Whether a compromise acceptable to all involved is possible remains to be seen. Ahead of the talks, Bundesbank executive board member Andreas Dombret in a speech laid down demands that included objection to an output floor, and concluded with a warning interpreted by some as meaning that Germany might walk away from an unsatisfactory outcome.

“Currently, we are seeing many citizens calling our globalised world into question, with more and more looking for answers in separation or regionalisation,” said Dombret. After expressing “strong hope” that cooperation on the Basel Committee will continue under the new administration in the US on the basis of mutual trust, he nevertheless stressed that “the Bundesbank is not prepared to reach an agreement at any price”.

Dodd-Frank trumped?

The surprise victory of Donald Trump in the 8 November US presidential election added yet another unknown into the regulatory agenda.

US bank stocks rose in the wake of the Republican’s victory, amid speculation that his administration will roll back key elements of the US’s key post-financial crisis reform package, the Dodd-Frank Wall Street Reform & Consumer Protection Act. Securities & Exchange Commission chair Mary Jo White became the first major Obama appointee to resign in the wake of Trump’s win.

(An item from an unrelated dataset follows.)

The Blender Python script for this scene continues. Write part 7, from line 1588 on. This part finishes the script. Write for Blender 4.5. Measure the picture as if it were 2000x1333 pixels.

Former SEC commissioner and Dodd-Frank critic Paul Atkins is a key member of Trump’s transition team and considered a potential nominee for either SEC or Federal Reserve chair.

Looking forward to 2017, 60% of economists surveyed by the Securities Industry & Financial Markets Association (SIFMA) said in December that they expect improved financial regulatory policy, if enacted, to raise US GDP growth by 50bp.

“Regulation costs over $1 trillion a year,” said one respondent.

“Eliminating and simplifying some of it would be the equivalent of a massive tax cut.”